I have recently attended the Cloud Foundry Summit 2015 in Santa Clara, and I wanted to share the excitement around this growing technology. First, last year there were something like 1000 attendees in San Francisco, and this year it was about 1500. This quickly shows the growing interest. And most importantly, you can really see that Cloud Foundry (CF) is being adopted by many public PaaS providers (Pivotal, IBM, HP, SAP, EMC, Huawei) and also by companies setting up internal or industry specific PaaS (GE, Comcast, AllState, Verizon, Lookeed Martin). IBM mentioned that Bluemix, their PaaS based on Cloud Foundry, was getting 8000 new users per week. So what is going on and why is this wave coming? Here are several reasons showing the benefits of Cloud Foundry:
CF empowers developers
There is no question that CF empowers developers by letting them develop and deploy their ideas very quickly. No need to request machines, setup network and access rights etc. IBM bluemix is an example of that and once you've got your account set up you can deploy in minutes. Also, because it is so easy to deploy, it is a revolution for prototyping and testing. Instead of deploying to a shared test system, a developer can deploy all the components into his/her own space. To some extent, there is no more the need to mock dependent services, and you can test with the real components.

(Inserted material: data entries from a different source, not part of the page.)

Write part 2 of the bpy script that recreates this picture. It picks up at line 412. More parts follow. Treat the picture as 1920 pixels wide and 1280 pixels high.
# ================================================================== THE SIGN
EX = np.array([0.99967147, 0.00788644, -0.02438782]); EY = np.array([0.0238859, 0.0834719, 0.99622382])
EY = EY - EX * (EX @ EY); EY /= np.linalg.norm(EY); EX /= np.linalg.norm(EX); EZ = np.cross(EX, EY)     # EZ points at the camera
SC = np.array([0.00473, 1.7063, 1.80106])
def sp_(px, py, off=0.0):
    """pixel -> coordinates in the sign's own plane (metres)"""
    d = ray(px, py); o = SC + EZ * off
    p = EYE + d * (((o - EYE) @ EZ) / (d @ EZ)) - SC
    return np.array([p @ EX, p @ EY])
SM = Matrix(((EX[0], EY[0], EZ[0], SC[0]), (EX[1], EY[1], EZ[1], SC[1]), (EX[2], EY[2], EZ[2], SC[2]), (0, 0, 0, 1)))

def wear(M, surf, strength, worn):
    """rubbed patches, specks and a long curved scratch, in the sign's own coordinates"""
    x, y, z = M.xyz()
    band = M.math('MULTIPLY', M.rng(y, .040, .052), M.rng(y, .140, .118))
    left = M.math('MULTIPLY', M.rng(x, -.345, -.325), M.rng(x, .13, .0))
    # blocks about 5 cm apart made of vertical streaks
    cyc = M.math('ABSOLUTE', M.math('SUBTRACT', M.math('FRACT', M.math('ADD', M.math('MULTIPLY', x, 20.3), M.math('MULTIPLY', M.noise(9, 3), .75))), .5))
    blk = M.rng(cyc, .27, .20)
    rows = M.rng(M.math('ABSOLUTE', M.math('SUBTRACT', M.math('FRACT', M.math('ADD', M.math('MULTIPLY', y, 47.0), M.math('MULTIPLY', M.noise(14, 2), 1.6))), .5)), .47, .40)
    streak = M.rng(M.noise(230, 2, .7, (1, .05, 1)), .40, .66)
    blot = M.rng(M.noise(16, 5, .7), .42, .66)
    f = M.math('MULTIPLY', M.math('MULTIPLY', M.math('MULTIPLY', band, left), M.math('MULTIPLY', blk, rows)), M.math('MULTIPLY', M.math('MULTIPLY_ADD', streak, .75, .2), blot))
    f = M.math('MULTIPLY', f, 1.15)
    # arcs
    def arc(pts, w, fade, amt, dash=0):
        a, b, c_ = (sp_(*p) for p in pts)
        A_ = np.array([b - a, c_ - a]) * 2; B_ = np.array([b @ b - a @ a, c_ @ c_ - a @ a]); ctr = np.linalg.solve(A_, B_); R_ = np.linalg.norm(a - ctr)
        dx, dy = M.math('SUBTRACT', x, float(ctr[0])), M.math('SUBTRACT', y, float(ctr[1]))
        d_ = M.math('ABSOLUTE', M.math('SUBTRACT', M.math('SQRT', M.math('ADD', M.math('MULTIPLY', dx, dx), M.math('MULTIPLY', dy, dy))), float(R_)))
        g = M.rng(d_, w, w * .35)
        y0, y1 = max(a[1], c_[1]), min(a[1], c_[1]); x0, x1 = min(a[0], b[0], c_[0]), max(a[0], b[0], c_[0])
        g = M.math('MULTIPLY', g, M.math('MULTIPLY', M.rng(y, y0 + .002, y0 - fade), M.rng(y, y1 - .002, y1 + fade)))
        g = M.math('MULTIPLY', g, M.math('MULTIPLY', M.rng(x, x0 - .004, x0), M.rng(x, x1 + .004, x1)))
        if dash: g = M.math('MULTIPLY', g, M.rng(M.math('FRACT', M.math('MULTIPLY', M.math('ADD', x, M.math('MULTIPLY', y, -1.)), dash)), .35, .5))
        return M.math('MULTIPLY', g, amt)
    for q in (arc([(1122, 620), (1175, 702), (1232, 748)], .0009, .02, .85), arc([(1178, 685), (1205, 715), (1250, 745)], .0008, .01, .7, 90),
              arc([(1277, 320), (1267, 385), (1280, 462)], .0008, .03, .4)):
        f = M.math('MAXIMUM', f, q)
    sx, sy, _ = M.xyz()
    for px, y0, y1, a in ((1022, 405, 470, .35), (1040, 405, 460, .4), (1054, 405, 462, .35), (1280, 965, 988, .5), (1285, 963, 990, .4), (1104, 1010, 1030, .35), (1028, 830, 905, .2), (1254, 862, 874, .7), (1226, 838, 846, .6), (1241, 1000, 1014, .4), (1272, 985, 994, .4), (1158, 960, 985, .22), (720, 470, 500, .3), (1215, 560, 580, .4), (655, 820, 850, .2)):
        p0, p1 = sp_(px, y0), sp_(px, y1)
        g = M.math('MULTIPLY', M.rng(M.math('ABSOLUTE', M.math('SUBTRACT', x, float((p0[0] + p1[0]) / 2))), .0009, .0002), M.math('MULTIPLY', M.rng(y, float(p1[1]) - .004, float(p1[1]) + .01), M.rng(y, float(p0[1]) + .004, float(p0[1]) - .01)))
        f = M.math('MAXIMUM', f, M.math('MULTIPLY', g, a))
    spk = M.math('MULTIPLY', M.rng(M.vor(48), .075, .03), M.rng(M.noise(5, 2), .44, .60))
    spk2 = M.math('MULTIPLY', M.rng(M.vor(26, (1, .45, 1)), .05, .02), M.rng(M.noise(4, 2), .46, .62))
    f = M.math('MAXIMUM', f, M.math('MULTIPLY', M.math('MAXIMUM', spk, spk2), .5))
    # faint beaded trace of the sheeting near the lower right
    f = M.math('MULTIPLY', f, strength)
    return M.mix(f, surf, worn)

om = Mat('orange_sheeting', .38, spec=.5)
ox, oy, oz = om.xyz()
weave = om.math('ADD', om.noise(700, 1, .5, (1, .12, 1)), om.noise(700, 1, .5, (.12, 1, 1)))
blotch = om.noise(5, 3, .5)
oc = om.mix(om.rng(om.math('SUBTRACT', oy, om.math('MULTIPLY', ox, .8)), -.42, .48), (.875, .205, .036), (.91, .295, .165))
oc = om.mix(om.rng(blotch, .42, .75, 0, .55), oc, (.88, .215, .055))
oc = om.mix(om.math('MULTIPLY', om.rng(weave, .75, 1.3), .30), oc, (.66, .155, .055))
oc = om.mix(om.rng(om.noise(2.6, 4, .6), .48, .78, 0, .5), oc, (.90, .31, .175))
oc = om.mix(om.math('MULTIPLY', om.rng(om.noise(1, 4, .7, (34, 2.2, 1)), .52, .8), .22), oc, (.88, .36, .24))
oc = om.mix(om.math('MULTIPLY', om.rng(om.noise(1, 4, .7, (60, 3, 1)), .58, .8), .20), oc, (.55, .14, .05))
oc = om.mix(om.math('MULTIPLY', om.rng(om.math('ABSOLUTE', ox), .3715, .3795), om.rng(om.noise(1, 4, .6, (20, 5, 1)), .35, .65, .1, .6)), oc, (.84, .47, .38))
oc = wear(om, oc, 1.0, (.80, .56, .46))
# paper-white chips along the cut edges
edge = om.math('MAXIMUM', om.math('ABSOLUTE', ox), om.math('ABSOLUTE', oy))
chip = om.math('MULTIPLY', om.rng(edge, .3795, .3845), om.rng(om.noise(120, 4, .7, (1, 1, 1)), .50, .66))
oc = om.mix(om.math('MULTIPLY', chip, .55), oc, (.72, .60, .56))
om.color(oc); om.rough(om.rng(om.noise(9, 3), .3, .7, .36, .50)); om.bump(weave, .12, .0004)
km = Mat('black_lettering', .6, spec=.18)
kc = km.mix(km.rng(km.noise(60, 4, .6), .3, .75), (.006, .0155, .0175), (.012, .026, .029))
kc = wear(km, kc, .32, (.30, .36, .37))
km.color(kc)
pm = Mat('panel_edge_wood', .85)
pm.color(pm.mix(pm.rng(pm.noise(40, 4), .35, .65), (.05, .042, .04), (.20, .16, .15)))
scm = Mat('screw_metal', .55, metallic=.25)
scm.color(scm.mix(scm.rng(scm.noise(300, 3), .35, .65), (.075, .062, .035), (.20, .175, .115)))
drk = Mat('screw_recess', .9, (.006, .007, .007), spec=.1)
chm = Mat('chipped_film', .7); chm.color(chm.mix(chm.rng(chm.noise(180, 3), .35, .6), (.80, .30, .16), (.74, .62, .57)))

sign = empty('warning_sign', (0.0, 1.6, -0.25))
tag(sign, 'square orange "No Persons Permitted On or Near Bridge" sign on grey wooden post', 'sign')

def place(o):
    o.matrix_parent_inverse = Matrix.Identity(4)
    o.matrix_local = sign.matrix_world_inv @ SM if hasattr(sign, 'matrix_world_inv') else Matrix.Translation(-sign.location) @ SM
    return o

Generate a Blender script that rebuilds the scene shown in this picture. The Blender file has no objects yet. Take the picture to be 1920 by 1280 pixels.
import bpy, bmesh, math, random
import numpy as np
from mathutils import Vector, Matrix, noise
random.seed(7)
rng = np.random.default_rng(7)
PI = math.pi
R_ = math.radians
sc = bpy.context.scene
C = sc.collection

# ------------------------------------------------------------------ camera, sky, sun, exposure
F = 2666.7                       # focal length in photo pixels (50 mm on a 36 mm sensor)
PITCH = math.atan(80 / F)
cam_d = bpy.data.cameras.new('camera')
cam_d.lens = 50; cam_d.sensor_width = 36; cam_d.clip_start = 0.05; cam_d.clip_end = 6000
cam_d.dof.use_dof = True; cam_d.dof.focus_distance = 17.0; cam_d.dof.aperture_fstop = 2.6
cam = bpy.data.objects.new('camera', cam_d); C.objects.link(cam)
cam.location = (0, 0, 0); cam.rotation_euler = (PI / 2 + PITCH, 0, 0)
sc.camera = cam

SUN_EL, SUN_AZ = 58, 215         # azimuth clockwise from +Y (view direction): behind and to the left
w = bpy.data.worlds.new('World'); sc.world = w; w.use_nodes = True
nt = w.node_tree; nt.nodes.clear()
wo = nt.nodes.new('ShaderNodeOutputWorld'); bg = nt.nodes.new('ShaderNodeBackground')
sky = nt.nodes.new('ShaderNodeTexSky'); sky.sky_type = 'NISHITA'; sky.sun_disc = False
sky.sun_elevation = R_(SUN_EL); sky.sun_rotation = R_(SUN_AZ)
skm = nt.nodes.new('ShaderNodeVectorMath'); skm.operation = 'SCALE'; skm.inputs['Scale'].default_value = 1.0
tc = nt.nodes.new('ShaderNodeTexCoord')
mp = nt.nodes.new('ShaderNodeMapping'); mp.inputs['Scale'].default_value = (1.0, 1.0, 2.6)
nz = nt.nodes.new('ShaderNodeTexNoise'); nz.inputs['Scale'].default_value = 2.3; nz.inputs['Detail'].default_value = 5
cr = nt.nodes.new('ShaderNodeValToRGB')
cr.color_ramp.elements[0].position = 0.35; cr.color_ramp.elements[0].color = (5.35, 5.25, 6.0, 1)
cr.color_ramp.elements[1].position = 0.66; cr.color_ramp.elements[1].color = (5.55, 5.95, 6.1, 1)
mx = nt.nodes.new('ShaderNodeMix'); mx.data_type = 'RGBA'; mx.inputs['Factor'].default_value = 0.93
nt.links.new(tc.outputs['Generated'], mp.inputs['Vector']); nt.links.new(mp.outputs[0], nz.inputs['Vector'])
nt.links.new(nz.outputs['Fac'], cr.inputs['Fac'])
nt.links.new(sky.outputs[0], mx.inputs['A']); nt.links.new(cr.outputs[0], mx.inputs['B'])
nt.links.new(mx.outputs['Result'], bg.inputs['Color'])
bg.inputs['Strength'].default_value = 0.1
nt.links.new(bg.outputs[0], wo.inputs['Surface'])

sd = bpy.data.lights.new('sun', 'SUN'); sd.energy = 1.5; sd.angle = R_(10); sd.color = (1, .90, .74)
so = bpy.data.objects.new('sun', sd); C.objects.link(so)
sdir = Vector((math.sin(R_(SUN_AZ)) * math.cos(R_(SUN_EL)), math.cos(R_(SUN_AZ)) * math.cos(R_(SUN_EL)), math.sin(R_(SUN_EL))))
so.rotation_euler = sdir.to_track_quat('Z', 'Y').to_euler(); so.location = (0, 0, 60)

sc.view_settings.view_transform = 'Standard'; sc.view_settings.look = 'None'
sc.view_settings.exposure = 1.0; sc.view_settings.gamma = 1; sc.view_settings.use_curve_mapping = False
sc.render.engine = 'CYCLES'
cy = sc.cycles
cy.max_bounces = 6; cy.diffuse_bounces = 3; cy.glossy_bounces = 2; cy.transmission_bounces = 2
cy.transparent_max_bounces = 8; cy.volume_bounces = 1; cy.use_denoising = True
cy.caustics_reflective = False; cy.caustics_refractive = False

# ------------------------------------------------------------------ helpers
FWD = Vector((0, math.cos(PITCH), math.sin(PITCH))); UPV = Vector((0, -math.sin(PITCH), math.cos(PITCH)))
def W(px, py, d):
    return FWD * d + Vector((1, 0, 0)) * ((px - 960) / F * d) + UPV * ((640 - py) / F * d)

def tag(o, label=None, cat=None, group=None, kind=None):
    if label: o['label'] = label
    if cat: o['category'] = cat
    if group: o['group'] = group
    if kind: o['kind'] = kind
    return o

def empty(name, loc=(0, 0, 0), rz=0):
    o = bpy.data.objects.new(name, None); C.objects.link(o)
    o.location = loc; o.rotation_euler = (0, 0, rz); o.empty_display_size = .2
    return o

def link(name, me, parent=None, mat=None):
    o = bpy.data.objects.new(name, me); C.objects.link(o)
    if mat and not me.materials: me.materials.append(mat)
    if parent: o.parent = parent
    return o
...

CF reduces barriers between Dev and Ops towards the DevOps model
In the end, the goal is to develop and deploy applications that are useful, easy to use and robust. The separation between Dev and Ops does not work anymore. We need speed. We need to close the loop between users, Ops and Dev. With CF, Dev and Ops can talk about the same things, the apps. Dev can be involved in the way their apps are performing, and can react quickly with new releases. Ops can better understand the underlying architecture, spot bottlenecks and talk to Dev in a more proactive way. Actually, companies could leverage CF to support the Amazon model of "you build it, you run it".
CF gives a framework to operate the latest best practices
A lot of things have been said about the benefits of 12 factor app and microservices. CF actually gives the framework where these principles can be applied in a repeatable way. It is pretty impressive to see that developers using CF are applying these principles sometimes not even knowing about them, just because CF is guiding them.
CF enables companies to catch up
And because the best practices are at the core of the development and deployment model, companies can deploy CF in their own data centers or through a PaaS provider to quickly catch up. Deploying at scale, in a reliable and repeatable way, is no longer reserved to large Web companies.
CF enables companies to simplify processes and reduce time-to-market
Several companies at the summit mentioned that they were able to drastically reduce the processes and time-to-market from months to days (AllSate, Humana). This is really a revolution in these companies where the process could have taken up to 100 days just to get the environment setup. Once the upper management agreed to the new process, results can be delivered very fast. It also pushes the ball to the app designers, marketing and architects to come up with ideas for their business, knowing that developing and deploying is no longer a barrier.
CF helps avoiding PaaS vendor lock-in
CF provides a framework that can be deployed directly in your own data centers or an IaaS such as AWS, or accessed through PaaS providers (IBM, GE, EMC, SAP, Huawei...). So on paper it could avoid vendor lock-in. However, these environments will still offer different services on top of CF, and it is unclear how you could migrate from one provider to the other. However, some of the concepts and tools will be the same so that an active community can be leveraged.
CF enables continuous innovation and continuous disruption...
When you put all these benefits together, you can see that CF enables continuous innovation by liberating people and removing lots of the existing barriers. If companies can take advantage of these new tools and processes, this could mean continuous disruption.
However, there are some challenges going ahead. I believe it will only work for companies willing to change their processes and for developers capable of leaving their comfort zone, learning new tools and languages, and following an ecosystem that is moving very fast. So for companies and developers alike, it is time to seize the opportunity.